South Carolina Republicans moved forward with a bill that would ban abortion from the moment of conception, remove exceptions for rape and incest, and charge women who terminate pregnancies with a crime. The proposal would put doctors in prison for up to 20 years and imprison women for up to two years. GOP Sen. Tom Davis has vowed to block the bill from becoming law; in the meantime, the legislature voted unanimously to approve tax credits for donating to so-called “pregnancy crisis centers.”
Bad bosses: With just 1800 OSHA inspectors across the nation, enforcement of workplace safety rules has become almost non-existent; with 160 million workers in eight million workplaces nationwide, that’s just one inspector per 84,000 workers. According to the National Council for Occupational Safety and Health, a worker dies every 104 minutes in America.
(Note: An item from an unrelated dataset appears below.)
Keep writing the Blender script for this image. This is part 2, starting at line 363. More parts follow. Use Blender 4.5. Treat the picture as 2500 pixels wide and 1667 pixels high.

This dearth of enforcement makes the work of the nonprofit even more important, and on Wednesday, NCOSH released its Dirty Dozen annual report on twelve companies that have brazenly put workers’ health and safety in danger in pursuit of profits. According to NCOSH, a worker dies every 104 minutes in America.
Cruelty is the point: As the Trump administration gets set to strip SNAP benefits from millions of Americans, a new study finds that work requirements do not reduce the unemployment rate. Instead, they simply lead to people with jobs missing out on their benefits due to bureaucratic issues and prevent people who can’t hold jobs from eating.